すでに「iPhone 13」までリリースされている昨今、なぜ2017年という5年近く前の製品を大事に使い続けているかといえば、すべてはTouch IDの存在に由来する。
「iPhone X」で導入された「Face ID」はApple Pay使用時にサイドボタンのダブルクリックが必要で、かつ顔認証が入ることから使い勝手が悪いと個人的に思っている。Touch IDであれば、本体がスリープ状態であってもセンサーに指を乗せたまま非接触リーダーに端末を近付けるだけで決済が行えるため、「モバイル決済ジャーナリスト」を標榜する筆者にとってメイン端末はあくまでTouch IDを搭載したiPhoneであり、今後も本体のサポートが終了するまで乗り換えるつもりがない。少なくとも、Appleが今後しばらくはTouch IDに代わるソリューションをiPhoneに搭載するつもりがないらしいと判断しているからだ。
米ニューヨーク地下鉄にiPhone 8のTouch IDで乗ろうとしているところ。OMNY(ニューヨーク周辺の交通機関で使える非接触改札システム)では「オープンループ」という仕組みで非接触クレジットカードでの乗車が可能になっている
だが、こうした筆者お気に入りのTouch IDにとっての鬼門が「冬」だ。写真にもあるようなニューヨークは毎冬に展示会取材で訪れているが、1月ともなればブリザードが到来することもあり、吹雪のなか気温はマイナス10度を下回ることも多い。寒さにはかなり強いと自負する筆者だが、さすがにこの気温下で軽装での外出は厳しく、手袋は必須アイテムだ。指紋認証のためには毎回手袋を外す必要があり、この点が面倒だ。交通機関の利用であれば「エクスプレスモード」が利用できるため指紋認証は不要だが、幸いなことにニューヨーク地下鉄のMTAはエクスプレスモードに対応しており手袋したままの乗車が可能だ。

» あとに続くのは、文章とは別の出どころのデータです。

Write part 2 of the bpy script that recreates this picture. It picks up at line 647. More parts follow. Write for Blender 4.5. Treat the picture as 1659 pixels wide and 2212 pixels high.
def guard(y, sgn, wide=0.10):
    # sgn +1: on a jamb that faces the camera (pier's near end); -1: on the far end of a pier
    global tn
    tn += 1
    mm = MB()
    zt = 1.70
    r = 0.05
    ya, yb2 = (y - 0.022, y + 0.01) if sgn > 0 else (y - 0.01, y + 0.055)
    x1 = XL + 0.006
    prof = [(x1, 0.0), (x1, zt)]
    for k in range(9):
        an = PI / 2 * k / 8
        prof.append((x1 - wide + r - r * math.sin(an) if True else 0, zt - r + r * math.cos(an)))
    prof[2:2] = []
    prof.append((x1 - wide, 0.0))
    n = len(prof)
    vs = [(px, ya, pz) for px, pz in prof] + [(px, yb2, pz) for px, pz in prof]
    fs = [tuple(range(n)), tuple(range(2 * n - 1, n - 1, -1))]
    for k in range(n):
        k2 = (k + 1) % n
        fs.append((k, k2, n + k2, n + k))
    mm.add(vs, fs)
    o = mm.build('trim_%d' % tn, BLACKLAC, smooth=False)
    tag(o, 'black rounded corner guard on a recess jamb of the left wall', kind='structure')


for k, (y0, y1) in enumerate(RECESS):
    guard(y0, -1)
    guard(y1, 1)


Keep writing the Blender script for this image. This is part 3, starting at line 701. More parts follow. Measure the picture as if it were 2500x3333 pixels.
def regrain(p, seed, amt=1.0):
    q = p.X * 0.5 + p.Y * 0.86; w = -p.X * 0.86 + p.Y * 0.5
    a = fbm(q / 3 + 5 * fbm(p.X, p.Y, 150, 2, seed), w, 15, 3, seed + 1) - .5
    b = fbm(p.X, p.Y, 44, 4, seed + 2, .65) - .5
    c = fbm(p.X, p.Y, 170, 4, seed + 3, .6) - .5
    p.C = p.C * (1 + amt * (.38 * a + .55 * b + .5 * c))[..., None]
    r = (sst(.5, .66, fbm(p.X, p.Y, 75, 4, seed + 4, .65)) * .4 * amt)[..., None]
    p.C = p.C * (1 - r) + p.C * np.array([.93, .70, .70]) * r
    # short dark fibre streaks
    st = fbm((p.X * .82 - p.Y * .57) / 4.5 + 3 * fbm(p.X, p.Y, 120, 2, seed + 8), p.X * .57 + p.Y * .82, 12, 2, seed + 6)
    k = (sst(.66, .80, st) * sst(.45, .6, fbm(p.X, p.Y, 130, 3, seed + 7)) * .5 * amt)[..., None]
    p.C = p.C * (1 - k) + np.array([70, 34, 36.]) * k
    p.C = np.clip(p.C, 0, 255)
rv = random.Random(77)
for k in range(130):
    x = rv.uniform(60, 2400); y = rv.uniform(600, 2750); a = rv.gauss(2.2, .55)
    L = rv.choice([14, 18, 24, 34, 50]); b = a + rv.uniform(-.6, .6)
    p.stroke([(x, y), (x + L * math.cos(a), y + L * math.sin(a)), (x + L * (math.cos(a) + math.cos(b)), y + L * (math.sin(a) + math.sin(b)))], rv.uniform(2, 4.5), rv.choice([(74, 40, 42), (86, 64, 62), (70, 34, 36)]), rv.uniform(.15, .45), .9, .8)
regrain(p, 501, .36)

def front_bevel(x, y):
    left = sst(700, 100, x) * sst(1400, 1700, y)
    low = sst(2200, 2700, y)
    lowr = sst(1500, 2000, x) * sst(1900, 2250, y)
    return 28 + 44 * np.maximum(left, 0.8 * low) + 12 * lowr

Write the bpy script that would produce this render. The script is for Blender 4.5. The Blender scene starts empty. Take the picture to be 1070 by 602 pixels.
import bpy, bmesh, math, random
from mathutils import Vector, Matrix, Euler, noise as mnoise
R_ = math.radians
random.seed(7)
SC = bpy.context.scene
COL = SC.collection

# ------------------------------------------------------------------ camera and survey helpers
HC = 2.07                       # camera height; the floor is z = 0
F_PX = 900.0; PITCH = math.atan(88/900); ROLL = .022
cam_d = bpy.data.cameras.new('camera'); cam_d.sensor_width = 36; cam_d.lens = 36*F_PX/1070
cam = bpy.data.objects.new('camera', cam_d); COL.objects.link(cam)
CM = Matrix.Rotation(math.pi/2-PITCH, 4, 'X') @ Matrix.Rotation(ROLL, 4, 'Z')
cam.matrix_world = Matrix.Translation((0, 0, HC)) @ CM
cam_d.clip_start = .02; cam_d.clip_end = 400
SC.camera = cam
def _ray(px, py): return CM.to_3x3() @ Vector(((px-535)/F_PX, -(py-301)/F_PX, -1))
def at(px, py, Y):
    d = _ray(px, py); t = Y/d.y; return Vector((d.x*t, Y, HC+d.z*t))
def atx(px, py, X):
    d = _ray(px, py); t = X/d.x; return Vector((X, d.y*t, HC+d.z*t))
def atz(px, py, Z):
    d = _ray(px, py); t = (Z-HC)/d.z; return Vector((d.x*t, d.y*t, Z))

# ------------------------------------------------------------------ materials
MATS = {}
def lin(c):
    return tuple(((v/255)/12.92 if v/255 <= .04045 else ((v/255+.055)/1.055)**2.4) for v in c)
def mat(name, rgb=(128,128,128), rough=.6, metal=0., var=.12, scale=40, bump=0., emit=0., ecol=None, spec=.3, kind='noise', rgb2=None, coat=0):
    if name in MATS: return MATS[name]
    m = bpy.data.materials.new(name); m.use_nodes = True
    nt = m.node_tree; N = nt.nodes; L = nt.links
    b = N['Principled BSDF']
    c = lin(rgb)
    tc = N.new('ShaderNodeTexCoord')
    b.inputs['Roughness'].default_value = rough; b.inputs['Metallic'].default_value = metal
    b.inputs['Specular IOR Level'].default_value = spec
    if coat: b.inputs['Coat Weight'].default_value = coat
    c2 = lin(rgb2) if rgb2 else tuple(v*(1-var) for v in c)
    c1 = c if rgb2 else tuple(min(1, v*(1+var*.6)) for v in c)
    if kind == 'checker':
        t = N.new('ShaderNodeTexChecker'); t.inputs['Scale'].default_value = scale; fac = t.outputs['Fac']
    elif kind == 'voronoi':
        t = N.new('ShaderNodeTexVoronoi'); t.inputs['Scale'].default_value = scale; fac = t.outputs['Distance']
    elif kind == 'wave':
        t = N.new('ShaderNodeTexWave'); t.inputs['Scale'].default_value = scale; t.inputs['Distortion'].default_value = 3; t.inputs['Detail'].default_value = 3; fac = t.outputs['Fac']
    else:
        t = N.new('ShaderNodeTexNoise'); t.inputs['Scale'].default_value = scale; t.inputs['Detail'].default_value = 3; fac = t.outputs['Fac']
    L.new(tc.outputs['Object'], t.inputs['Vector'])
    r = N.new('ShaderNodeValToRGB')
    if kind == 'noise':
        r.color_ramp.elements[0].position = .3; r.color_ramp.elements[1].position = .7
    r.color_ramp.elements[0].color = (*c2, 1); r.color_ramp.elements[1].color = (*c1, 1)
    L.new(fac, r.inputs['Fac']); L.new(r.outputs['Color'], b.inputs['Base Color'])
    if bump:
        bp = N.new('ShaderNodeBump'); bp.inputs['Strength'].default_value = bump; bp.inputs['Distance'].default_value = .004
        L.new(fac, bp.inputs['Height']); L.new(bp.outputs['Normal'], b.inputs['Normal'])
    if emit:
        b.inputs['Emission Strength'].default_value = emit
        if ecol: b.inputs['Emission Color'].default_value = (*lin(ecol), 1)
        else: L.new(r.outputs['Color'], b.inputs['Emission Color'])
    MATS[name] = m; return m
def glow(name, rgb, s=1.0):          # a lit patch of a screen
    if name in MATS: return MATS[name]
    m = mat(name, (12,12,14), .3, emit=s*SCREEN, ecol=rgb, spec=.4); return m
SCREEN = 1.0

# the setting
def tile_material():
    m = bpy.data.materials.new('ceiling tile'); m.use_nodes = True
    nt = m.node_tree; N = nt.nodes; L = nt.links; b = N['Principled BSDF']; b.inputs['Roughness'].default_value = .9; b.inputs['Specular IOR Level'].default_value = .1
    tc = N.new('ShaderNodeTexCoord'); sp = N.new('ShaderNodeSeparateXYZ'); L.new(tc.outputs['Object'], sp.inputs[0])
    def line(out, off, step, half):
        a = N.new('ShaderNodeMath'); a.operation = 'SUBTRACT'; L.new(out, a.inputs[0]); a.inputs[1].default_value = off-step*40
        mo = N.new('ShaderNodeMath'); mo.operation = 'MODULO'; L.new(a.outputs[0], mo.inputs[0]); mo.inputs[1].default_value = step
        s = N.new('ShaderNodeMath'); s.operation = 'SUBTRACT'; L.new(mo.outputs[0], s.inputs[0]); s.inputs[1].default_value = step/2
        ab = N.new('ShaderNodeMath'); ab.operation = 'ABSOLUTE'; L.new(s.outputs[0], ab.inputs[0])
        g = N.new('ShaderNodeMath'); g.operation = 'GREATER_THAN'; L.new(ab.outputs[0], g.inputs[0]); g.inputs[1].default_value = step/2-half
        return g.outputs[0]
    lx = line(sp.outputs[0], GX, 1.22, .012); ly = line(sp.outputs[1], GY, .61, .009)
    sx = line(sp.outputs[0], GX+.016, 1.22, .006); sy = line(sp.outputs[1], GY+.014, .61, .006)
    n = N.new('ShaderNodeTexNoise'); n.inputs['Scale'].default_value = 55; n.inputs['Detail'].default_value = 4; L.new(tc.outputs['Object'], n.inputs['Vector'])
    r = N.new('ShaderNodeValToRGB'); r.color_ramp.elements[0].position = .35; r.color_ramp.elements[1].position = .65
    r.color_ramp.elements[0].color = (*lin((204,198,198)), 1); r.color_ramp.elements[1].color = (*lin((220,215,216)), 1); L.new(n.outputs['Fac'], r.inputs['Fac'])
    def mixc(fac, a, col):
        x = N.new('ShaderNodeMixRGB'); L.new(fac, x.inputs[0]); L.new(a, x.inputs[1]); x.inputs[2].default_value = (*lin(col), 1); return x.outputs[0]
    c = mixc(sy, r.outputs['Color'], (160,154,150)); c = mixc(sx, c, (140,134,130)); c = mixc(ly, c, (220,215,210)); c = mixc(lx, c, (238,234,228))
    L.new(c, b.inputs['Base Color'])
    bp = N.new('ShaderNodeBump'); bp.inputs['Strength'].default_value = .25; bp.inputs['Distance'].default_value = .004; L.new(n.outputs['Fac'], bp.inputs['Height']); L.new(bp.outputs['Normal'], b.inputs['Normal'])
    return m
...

冬のもう1つの問題が「指の乾燥」だ。夏場の汗や水ものを触った直後の指紋認証も微妙だが、冬場は肌が乾燥し、指紋認証の成功率が格段に落ちる。気温や湿度がある程度快適に保たれている屋内とかならともかく、外出先、特に外で端末を操作しようとすると成功率の低さに愕然とすることが多い。カメラの起動などは指紋認証不要なので問題ないのだが、とっさの操作が必要なケース、例えばコード決済などアプリを使った決済サービスであったり、ポイントカードのバーコードや入館用のQRコードを出す際に戸惑うことが多い。